Pero ¿quién podría negar la importancia de Agustín de Hipona o toda la patrística de esos siglos? No la negamos, sólo le damos el valor contextual que merece. Resolvió en su tiempo muchos problemas prácticos y teóricos, muchas dudas propias de su tiempo, con las herramientas que tuvo a mano. Ni Agustín ni Tomás -siete siglos después- tuvieron, por ejemplo, acceso a Kepler y su mirada de Dios: un Dios que ordena matemáticamente el universo, alejándolo del caos, descubriendo sus leyes como quien se acerca a un mapa de la creación… No tuvieron a Kepler, pero tampoco tuvieron a mano un concepto como el de Género para pensar a las mujeres de su tiempo, o sus propias masculinidades. 

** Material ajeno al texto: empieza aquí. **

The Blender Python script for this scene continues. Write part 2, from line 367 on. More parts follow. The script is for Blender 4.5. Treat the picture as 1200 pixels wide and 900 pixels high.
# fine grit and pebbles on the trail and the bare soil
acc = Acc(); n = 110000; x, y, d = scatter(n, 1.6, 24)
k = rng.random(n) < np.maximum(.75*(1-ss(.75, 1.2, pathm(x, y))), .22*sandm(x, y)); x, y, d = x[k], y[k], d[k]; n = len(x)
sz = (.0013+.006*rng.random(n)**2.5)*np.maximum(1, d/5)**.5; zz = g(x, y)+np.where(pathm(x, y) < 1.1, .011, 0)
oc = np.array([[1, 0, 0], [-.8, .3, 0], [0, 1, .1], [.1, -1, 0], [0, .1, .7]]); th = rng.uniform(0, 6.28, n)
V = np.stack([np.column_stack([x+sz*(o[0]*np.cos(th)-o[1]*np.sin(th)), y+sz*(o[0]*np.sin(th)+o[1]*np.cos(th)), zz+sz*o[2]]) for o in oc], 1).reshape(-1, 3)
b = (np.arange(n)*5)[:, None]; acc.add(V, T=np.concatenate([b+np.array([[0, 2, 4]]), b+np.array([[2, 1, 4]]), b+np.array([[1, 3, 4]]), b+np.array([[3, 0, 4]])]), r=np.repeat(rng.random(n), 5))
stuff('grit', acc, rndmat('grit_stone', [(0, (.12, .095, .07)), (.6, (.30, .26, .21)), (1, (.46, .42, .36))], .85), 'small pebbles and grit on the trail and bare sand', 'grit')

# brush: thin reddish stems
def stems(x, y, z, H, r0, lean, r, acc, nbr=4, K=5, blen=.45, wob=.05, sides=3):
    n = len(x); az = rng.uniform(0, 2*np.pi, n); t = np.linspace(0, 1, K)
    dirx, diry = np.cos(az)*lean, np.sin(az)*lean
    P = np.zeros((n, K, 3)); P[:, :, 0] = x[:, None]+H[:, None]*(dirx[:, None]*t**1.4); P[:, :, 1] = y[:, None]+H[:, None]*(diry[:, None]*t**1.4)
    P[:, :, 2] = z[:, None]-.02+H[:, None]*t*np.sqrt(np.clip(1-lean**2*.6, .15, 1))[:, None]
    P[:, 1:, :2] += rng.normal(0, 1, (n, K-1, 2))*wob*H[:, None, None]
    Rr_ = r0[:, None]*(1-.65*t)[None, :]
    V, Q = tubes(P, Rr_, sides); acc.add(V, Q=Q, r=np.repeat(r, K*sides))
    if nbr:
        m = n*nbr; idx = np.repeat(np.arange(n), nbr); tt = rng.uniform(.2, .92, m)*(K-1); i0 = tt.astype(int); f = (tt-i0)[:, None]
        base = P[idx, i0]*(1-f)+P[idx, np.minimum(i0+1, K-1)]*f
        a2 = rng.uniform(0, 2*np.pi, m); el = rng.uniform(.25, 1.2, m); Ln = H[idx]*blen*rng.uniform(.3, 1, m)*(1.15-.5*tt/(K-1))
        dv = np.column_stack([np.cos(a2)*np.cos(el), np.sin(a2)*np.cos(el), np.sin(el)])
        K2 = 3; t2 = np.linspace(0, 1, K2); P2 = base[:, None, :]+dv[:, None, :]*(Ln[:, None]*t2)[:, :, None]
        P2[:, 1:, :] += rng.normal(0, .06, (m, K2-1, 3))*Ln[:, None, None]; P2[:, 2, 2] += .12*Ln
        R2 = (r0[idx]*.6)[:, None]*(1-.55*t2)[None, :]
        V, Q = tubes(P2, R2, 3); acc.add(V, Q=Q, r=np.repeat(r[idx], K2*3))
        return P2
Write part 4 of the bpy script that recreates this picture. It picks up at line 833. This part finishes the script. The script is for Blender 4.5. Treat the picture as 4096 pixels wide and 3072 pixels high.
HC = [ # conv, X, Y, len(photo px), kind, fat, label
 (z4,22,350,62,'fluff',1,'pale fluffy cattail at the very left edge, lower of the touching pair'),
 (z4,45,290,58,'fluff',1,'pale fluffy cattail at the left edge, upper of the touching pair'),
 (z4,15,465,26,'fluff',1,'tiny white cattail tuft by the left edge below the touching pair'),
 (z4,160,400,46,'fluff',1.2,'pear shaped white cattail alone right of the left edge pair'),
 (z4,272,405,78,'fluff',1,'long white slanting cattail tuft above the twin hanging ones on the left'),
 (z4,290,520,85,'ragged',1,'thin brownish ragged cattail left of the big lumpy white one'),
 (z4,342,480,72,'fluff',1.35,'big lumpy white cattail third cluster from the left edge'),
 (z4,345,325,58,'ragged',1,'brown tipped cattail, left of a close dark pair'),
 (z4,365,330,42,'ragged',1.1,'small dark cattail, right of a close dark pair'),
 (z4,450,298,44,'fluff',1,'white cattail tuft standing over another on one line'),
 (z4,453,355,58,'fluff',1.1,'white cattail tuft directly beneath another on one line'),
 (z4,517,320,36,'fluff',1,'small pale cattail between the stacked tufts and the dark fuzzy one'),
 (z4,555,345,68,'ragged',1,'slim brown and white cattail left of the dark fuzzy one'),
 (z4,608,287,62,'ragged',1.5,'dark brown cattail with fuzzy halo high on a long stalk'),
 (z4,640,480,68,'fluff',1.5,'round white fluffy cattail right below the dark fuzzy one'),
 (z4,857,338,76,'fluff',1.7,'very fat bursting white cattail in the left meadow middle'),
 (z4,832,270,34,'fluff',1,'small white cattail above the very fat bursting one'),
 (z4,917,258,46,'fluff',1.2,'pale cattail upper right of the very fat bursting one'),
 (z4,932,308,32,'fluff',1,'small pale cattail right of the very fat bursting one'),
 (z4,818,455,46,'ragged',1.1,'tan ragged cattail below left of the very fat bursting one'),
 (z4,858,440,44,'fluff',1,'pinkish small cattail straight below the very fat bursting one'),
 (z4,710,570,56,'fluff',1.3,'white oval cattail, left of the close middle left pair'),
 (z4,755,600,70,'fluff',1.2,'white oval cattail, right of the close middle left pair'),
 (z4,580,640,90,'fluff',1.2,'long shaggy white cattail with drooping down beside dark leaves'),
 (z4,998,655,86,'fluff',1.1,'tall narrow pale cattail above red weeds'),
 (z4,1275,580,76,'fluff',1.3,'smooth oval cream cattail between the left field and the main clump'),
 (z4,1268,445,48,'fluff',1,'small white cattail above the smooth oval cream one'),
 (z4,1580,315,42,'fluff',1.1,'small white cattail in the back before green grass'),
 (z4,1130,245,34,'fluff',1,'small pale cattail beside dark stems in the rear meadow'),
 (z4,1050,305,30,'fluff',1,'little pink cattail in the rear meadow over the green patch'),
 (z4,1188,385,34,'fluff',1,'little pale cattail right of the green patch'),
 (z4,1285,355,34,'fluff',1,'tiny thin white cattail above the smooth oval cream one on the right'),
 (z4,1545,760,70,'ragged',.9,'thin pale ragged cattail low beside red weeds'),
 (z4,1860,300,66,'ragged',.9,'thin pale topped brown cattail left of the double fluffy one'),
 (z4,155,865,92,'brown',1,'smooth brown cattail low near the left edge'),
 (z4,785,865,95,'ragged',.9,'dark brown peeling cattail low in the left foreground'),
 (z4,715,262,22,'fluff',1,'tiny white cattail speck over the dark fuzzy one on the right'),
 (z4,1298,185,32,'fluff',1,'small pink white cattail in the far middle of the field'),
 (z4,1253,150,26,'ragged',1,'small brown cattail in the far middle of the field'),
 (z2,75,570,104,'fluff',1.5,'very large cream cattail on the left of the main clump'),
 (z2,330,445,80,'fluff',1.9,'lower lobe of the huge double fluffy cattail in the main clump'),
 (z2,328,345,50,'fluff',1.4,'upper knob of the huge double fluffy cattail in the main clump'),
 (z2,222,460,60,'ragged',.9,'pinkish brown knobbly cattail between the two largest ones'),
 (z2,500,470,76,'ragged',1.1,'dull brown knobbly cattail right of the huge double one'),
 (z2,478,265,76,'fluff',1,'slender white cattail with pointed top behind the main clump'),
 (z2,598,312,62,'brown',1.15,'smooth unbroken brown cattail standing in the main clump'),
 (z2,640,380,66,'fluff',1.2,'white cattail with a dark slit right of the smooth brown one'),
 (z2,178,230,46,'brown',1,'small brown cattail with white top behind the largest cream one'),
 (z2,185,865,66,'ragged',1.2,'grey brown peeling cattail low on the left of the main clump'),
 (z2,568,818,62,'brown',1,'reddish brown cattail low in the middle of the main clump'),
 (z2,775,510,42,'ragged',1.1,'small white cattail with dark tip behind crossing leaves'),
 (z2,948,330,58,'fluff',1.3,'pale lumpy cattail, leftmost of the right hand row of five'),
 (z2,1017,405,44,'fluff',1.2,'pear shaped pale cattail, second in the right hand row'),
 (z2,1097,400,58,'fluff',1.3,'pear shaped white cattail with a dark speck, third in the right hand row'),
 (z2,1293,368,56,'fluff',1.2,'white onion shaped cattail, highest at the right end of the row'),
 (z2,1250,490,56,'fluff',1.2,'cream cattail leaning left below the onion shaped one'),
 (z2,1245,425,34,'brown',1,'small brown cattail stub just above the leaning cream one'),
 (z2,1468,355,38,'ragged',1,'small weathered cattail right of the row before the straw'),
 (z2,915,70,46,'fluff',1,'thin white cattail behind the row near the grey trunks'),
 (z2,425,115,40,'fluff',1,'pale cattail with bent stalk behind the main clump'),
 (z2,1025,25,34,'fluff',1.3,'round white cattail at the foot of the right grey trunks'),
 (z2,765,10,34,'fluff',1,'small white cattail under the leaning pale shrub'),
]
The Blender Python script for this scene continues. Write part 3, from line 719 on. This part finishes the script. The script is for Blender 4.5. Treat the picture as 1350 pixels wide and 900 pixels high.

A partir de todo lo anterior diremos que existe una teología que llamamos conservadora, ortodoxa, androcéntrica o patriarcal en nuestro tiempo, que está reñida con la búsqueda de la justicia, de la felicidad y del Reino de Dios y alejada de nuestro contexto, cerrando sus ojos a la realidad compleja de este mundo en constante transformación. Que no nos alarme esta idea, pues si la teología es hija de su tiempo, el mundo entero que tiene por lo menos 10.000 años de patriarcado, no engendró otra teología que ésta que tenemos y que ahora intentamos desmontar. 

¿Notaron que nos referimos sólo a varones pensando, a teólogos, en todo este aporte? Pues así fue la realidad: durante la mayor parte de los dos mil años que tiene el cristianismo sólo varones se pusieron a pensar sobre Dios, a hacer teología. Las pocas mujeres que se atrevieron a decir algo fueron víctimas de la censura en el mejor de los casos, o sufrieron la persecución y la muerte en su mayoría. ¿No les parece una reducción, un empobrecimiento, dejar de lado a la otra mitad de la especie cuando de pensar a Dios se trata? Si sólo varones tuvieron la posibilidad de hacer teología, resulta evidente por qué en algún momento esta teología dejó de lado a las mujeres, las apartó, las invisibilizó, las ridiculizó y las menospreció. Nuestras Iglesias hoy, son el resultado de este fenómeno: sólo los varones tienen la voz autorizada para definir cómo es Dios, cuál es su plan para el ser humano y cómo debemos relacionarnos con Él. Quizás ésta sea la razón por la que Dios es asociado a lo masculino. La razón por la que Dios, hoy en nuestro imaginario, es masculino: “Padre nuestro que estás…”.